Eaters of the Dead by Michael Crichton
September 8th 2006 03:43
The other day I was mumbling against Christopher Benfrey’s review of Matthew Pearl's The Poe Shadow in which he declaimed against the blurring of lines between fiction and non-fiction which according to him shows decline in imagination and serious fiction, whatever that is. I contended that this was nothing new and had been going on for a long time. Curiously enough, I was lead to just such a book and an author who has been blurring the lines between fiction and non-fiction all through his career.
I never liked Michael Crichton as an author because he seemed incapable of writing good fiction. He always seemed to force down chunks of information down our throats and he could never turn his interesting concepts into interesting plots. Crichton, not Matthew Pearl, fits Benfrey’s assessment completely. I should have thought of Crichton sooner but I went back to him by the machinations of some divine karma.
I have been reading Beowulf this week and enjoyed it immensely. Researching about the background and historicity of the epic, I was lead to 10th century Arab traveler Ibn Fadlan independently. And because I am interested in ancient travelers, I read about Ibn Fadlan only to find that Crichton used him in his long-forgotten novel Eaters of the Dead which appeared way back in 1976.

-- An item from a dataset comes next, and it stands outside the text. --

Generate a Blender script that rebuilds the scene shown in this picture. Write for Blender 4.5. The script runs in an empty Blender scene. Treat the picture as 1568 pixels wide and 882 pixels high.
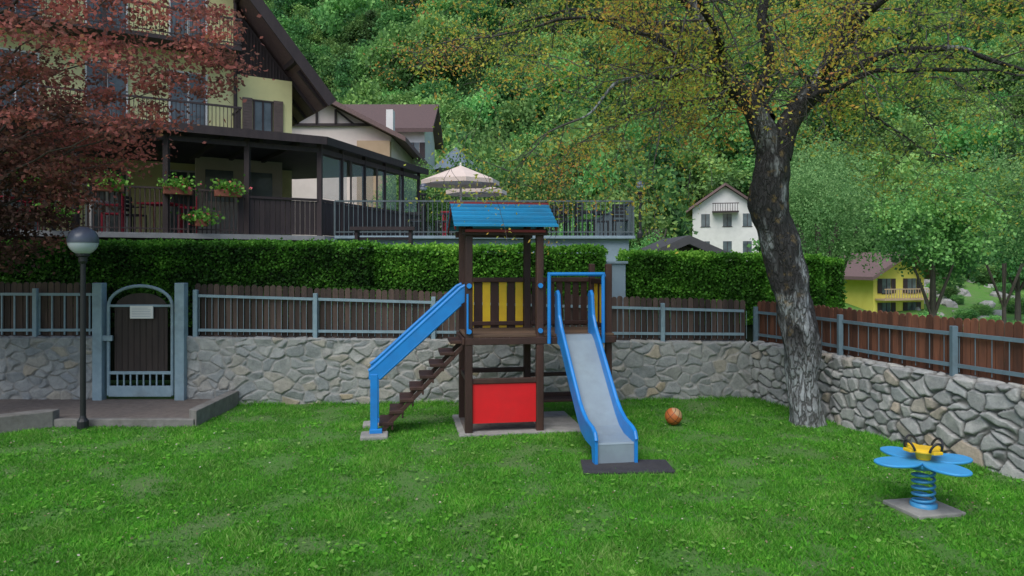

Crichton says that he wrote the book on a dare. A friend of his had said that western epics, you know Iliad, Odyssey and that kind of stuff were not interesting any more and Beowulf was the dullest of them all. Crichton told his friend that it would be interesting if written, well, interestingly and set about writing this novel. Some conceit! I read Beowulf recently and found it gobsmackingly interesting. It is Crichton’s book that is dull. I found it interesting only because I thought it would shed light on Beowulf.
But, that proved to be a wrong idea. Ibn Fadlan travelled from Baghdad to the ancient Bulgaria ( modern Kazan on the Volga) and wrote about a tribe he called the Rus. This eventually became the name of Russians and Ibn Fadlan’s account is the first to mention Vikings. It is all tenth-century stuff though. Beowulf was written at least two centuries before that and the events in it might have happened around 6th century. But in Crichton’s book, Ibn Fadlan’s journey does not stop at Volga. On the banks of Volga, he meets the tribe of white haired Northmen, among them a wannabe leader called Buliwyf who is soon called to fight a disaster somewhere north. He takes a band of thirteen warriors along with him with Ibn Fadlan among them and the novel moves further than Fadlan had ever travelled, becoming more and more like a Rider Haggard novel in the process.
As I have said, it is Beowulf that makes this novel interesting not vice versa. Wonder what that will do to Mr.Crichton’s conceit.